Die Versprechen der Kandidaten stünden im Gegensatz zu dem, was in den letzten vier Jahren gegangen sei. In dieser Zeit habe sich das Leben der Wähler kaum verbessert. Dies demotiviere die Leute, wählen zu gehen.

Wer ist denn ein Taliban?

Nach den Enttäuschungen der letzten Jahre, vermutet Hakimi, hätten sich viele Taliban in und um Kabul niedergelassen. «Aber wer ist denn überhaupt ein Taliban? Es steht ja keinem ins Gesicht geschrieben, was er denkt. Niemand kann kontrollieren, was in den Wohnungen abgeht.» Dieselbe Situation habe man bereits 1996 gehabt.

Die Taliban trauten der Regierung nicht, weil sie wüssten, dass diese eine Marionette sei. Hakimi teilt die Taliban in drei Gruppen auf: Die von ausländischen Islamisten gesteuerten Extremisten, die oft aus Pakistan heraus operierten, die ehemaligen Freiheitskämpfer, die mit dem jeweiligen Regierungsregime nicht einverstanden seien, und Sympathisanten, Arbeitslose oder -suchende, die keine andere Beschäftigung fänden.

In den Reihen der letzten beiden Gruppen liessen sich Nichtextremisten finden, so Hakimi, die erstens das Vertrauen der Islamisten genössen und zweitens auch von den anderen Akteuren akzeptiert würden. Mit diesen Leuten liesse sich zwar vernünftig sprechen, was die Sicherheitslage verbessern und eine Aufbauarbeit ermöglichen würde. Aber es sei schwierig, sie zu erreichen.

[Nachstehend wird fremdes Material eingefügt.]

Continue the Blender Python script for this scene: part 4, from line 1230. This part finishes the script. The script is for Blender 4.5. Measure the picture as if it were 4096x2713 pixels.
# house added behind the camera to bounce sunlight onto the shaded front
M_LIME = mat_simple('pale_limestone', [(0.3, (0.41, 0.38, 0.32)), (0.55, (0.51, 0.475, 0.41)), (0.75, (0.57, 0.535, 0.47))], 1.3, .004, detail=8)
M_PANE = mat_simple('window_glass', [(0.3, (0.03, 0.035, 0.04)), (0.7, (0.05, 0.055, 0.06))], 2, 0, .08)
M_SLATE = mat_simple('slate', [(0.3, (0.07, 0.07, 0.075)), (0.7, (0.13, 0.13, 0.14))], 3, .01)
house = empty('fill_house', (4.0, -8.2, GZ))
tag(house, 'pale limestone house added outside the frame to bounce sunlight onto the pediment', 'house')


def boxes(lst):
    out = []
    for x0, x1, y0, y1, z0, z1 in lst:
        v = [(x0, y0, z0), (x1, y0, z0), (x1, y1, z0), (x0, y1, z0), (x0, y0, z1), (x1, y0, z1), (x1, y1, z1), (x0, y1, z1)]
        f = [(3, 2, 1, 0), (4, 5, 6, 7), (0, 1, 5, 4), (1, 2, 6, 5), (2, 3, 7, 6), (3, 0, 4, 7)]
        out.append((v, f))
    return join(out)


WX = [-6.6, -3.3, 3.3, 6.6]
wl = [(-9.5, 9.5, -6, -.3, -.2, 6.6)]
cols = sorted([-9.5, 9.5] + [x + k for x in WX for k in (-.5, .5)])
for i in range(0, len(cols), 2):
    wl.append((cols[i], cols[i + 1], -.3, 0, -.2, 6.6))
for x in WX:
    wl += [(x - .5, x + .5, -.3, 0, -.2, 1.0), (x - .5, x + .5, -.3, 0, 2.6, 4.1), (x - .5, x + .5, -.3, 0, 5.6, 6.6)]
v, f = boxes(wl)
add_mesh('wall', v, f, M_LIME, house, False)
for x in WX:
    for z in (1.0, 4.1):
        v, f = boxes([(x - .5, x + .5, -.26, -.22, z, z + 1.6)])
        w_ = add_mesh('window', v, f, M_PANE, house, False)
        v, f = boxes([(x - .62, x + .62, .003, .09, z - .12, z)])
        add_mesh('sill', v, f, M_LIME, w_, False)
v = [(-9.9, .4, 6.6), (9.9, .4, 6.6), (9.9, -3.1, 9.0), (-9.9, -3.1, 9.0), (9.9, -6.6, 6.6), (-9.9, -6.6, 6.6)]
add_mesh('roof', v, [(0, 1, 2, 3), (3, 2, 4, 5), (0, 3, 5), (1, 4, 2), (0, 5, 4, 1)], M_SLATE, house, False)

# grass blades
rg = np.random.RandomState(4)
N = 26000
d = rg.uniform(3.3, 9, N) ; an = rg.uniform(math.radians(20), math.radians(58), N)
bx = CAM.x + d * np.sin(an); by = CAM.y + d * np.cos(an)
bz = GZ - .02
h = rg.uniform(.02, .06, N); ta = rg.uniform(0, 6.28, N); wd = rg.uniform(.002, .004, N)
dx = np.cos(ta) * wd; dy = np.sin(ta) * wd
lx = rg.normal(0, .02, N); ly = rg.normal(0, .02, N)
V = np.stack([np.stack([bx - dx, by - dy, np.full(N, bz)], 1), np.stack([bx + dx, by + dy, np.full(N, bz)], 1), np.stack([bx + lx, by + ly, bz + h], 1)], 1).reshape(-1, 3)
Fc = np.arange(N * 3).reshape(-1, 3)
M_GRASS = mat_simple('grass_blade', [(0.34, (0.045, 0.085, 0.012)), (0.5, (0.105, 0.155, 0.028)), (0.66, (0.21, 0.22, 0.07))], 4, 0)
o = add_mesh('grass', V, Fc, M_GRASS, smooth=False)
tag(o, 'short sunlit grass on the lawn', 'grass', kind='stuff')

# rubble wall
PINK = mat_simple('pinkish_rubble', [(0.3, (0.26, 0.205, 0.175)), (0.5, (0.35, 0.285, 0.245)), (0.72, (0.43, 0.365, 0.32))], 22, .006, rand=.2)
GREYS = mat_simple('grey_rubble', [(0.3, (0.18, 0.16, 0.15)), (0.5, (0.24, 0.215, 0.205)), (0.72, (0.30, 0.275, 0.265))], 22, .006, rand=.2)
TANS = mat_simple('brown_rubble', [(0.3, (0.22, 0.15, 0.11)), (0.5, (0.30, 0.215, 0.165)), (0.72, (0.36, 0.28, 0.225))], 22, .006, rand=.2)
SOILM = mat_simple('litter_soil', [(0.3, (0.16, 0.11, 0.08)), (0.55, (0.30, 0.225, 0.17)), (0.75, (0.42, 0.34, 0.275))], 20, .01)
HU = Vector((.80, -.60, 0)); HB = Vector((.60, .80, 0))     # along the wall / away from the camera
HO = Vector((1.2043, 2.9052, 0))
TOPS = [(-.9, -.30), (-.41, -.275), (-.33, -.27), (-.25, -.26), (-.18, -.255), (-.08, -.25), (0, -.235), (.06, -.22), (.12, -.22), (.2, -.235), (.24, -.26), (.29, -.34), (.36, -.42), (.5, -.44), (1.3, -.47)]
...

Der Afghane Hakimi, geboren 1949, lebt seit 1972 auch in der Schweiz und hat eine Schweizerin geheiratet.

Nach der Sowjet-Invasion Ende der 70er-Jahre machte er sich mit dem Afghanistan-Kenner Albert Stahel vom Institut für Strategische Studie der Uni Zürich bekannt. Mit ihm brachte er verwundete Afghanen zur Behandlung in die Schweiz.

Nach dem Fall der Taliban ist er als Pendler zwischen den beiden Welten in sein Land zurück gekehrt, um als Geschäftsmann zu investieren und zu helfen.

Er ist auch im Afghanistan-Institut bei Basel engagiert gewesen, das von seinem Freund und Kollegen, dem Afghanistan-Experten Paul Bucherer-Dietschi gegründet wurde.

Für die Wahl ins afghanische Parlament (Unterhaus, Dschirga) werden 249 Vertreter aus rund 2500 Kandidierenden gewählt.

Nur rund ein Zehntel der Kandidaten gehören einer politischen Partei an.

Wahltag ist der 18. September 2010. Am 9. Oktober sollen Teilergebnisse und Ende Oktober die endgültigen Ergebnisse bekannt gegeben werden.

Die bilaterale Entwicklungs-Zusammenarbeit mit Afghanistan betrug 2008 12,7, 2009 17 und 2010 wahrscheinlich 14,5 Mio. Franken.

Die Humanitäre Hilfe 4,2, resp. 2,6 und 3,2 Mio. Franken.

Insgesamt ergeben sich Engagements des Bundes in der Höhe von 17,4, 20,2 und 19, 2 Mio. Franken.

Die Schwerpunkte der Zusammenarbeit sind Staatsführung (Gouvernanz) sowie soziale und ökonomische Entwicklung.